No Guns, No Drugs—Why Did We Blow Up These Boats?
Shocking new facts are still emerging about the campaign against ‘drug boats.’
SENATORS TIM KAINE AND RAND PAUL made a shocking revelation last week about the U.S. military’s boat strikes in the East Pacific and Caribbean—attacks legal experts agree are illegal. In questioning Secretary of State Marco Rubio during a Foreign Relations Committee hearing, they revealed that the targeting decisions about which boats would be attacked did not take into account whether they had drugs or arms aboard. In other words, the military may have attacked—and may attack in the future—a boat that carries neither drugs nor weapons, yet somehow, according to the Trump administration, constitutes a military threat to national security.
The importance of their exchange should be understood in the context of how few details the Trump administration has shared in the first nine months of what it has dubbed Operation Southern Spear. Beginning on September 2, the Southern Command has carried out 62 air strikes against boats in the Caribbean and Eastern Pacific, killing at least 205 people. We know this because each strike is announced on U.S. government social media accounts, often with video of the boats blowing up. The Department of Defense claims it has authorization to use military force without congressional approval because the activities of these alleged drug traffickers constitute an “insurgency and asymmetric warfare” against the United States.
This is a ludicrous position. At the very least, insurgency and asymmetric warfare have to include some warlike activity, and merely sailing a boat through international waters is no more inherently warlike than taking a walk in the park or eating a hamburger. The Caribbean and East Pacific are not war zones. Even if the boats the military destroyed were smuggling drugs—an allegation that has not been proven—that would be a crime, not a military attack. While the administration argues the laws of war apply, an overwhelming number of legal experts conclude that they simply don’t.

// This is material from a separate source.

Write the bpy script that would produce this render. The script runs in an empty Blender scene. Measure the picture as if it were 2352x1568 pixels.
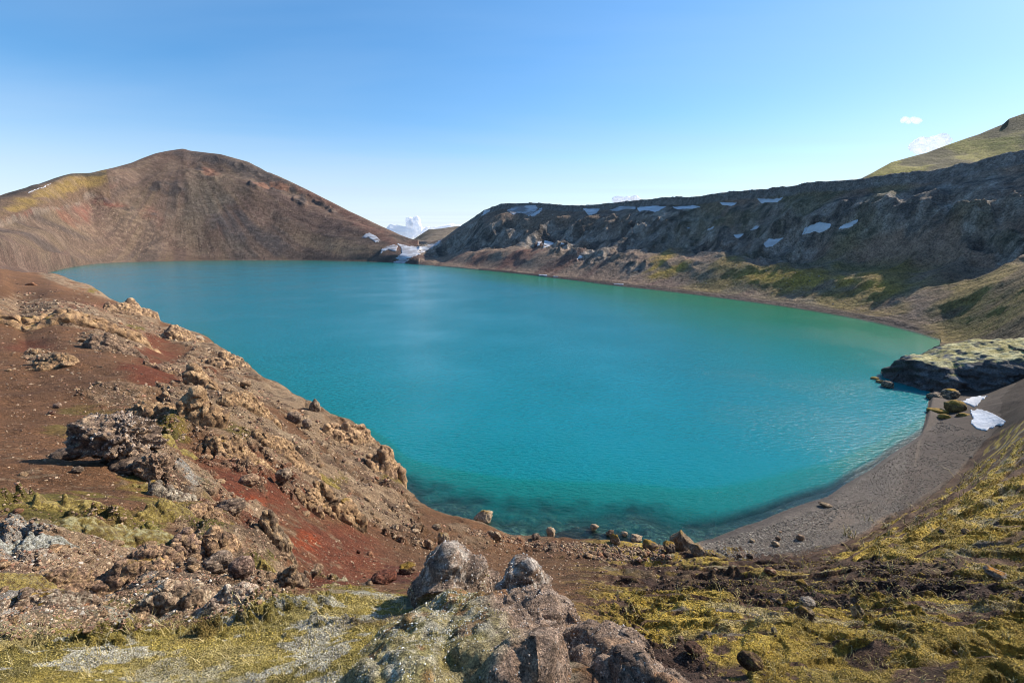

Human rights groups have asserted repeatedly that if the government’s claims of drug trafficking are true, then the government’s efforts to curb the drug trade constitute a law-enforcement operation, where due process and the right to life must be respected. The government cannot use lethal force unless there is an imminent threat to life and less extreme means—in this case interdiction—are insufficient. Rubio has admitted that interdictions are possible, but that they have “limited to no deterrent effect,” while the strikes “disincentivize” the drug-trafficking industry by “blow[ing] them up” to “get rid of them.” Again, the government has not offered conclusive evidence that the boats they targeted had drugs aboard, and Secs. Kaine and Paul just made clear that they could have been targeted even if the military knew conclusively beforehand that they didn’t.
The United States government has intentionally killed at least 205 people outside any lawful circumstances—and the operation is still ongoing. These extrajudicial killings are a form of murder.
We don’t know exactly where the strikes have occurred. We don’t know what evidence or intelligence was used in determining the strikes. Most importantly, it doesn’t seem that anyone knows whom the United States government has killed. What little we know has been pieced together by civil society and journalists. An extraordinary collaboration launched by the Centro Latinoamericano de Investigación Periodística provides the most detailed account yet of the victims: After months of painstaking reporting, partially building on the work of other organizations and human rights groups, the consortium could identify just nineteen of the victims by their full names, including three wounded survivors. In a reminder that both the named and unidentified leave families and communities behind, two grieving families, with the support of the ACLU and Center for Constitutional Rights, have filed suit against the United States for wrongful death and extrajudicial killing.
We do know that the strikes have not slowed cocaine traffic—which makes sense given that we now know that the government didn’t care if the boats had drugs aboard before blowing them up. The new head of Southern Command, Gen. Francis L. Donovan, stated on the record to Congress in March that the boat strikes are not a long-term solution or “the answer” to drug trafficking.
This is what makes Secretary Rubio’s exchange with the senators on Tuesday so extraordinary. The presence of drugs or arms on the targeted boats would not change the rights to due process and to life of people on board. It is, however, a baffling admission that this cruel and lethal program is targeting these boats based on criteria other than being in possession of the very items purported in the administration’s already unlawful and dubious justification.
More than 200 people are dead just nine months into this illegal operation. We have no transparency. No accountability. And a general who doesn’t even defend the efficacy of it. Congress is being stonewalled. Congress should stop funding extrajudicial killings as a policy and use all available means to perform oversight and its own investigation.
Amanda Klasing is a lawyer and social scientist who has spent two decades working as a human rights researcher and advocate. She is the national director of government relations and advocacy at Amnesty International USA.